Republicans have held Bishop’s district, North Carolina’s Ninth, since the 1960s. Murphy won his seat after the February 2019 death of Walter B. Jones Jr., a Republican who had represented the Third District since 1995. Trump carried both districts by wide margins of 12 percent and 24 percent.

What Trump said: “We are putting up walls in New Mexico, too; a state that has never been in play for Republicans is totally in play, right?’’

This is exaggerated. Trump has a point that the state has largely voted for Democratic presidential candidates in the past two decades, but he goes too far to say it has “never been in play for Republicans.’’

Since New Mexico became a state in 1912, it has voted for 15 Democratic presidential candidates and 12 Republican candidates, most recently George W. Bush in 2004. According to the University of Virginia’s Center for Politics, the state currently leans Democratic for the 2020 presidential election.

What Trump said: “We had first time in 51 years where drug prices actually came down last year, first time in 51 years.’’

This is misleading.

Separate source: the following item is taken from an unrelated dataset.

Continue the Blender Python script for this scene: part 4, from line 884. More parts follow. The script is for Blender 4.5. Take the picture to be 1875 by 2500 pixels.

The consumer price index for prescription drugs has declined under Trump, most recently in September. But that measure does not include all prescription drugs. Nor was it the “first time in 51 years’’ the index declined — it did so in December 2013, under the Obama administration. And it has risen since September.

Other analyses show that drug prices have continued to rise, albeit at a slower rate than in the past. GoodRx, a website that tracks costs, has found that 639 drugs have so far increased, by an average of 6 percent. That’s in line with other surveys from 3 Axis Advisors, a consultancy that estimated an average rise of 5.3 percent this year, and Rx Savings Solutions, which advises employers on how to reduce drug costs; it found an average 6.9 percent increase on more than 2,500 drugs.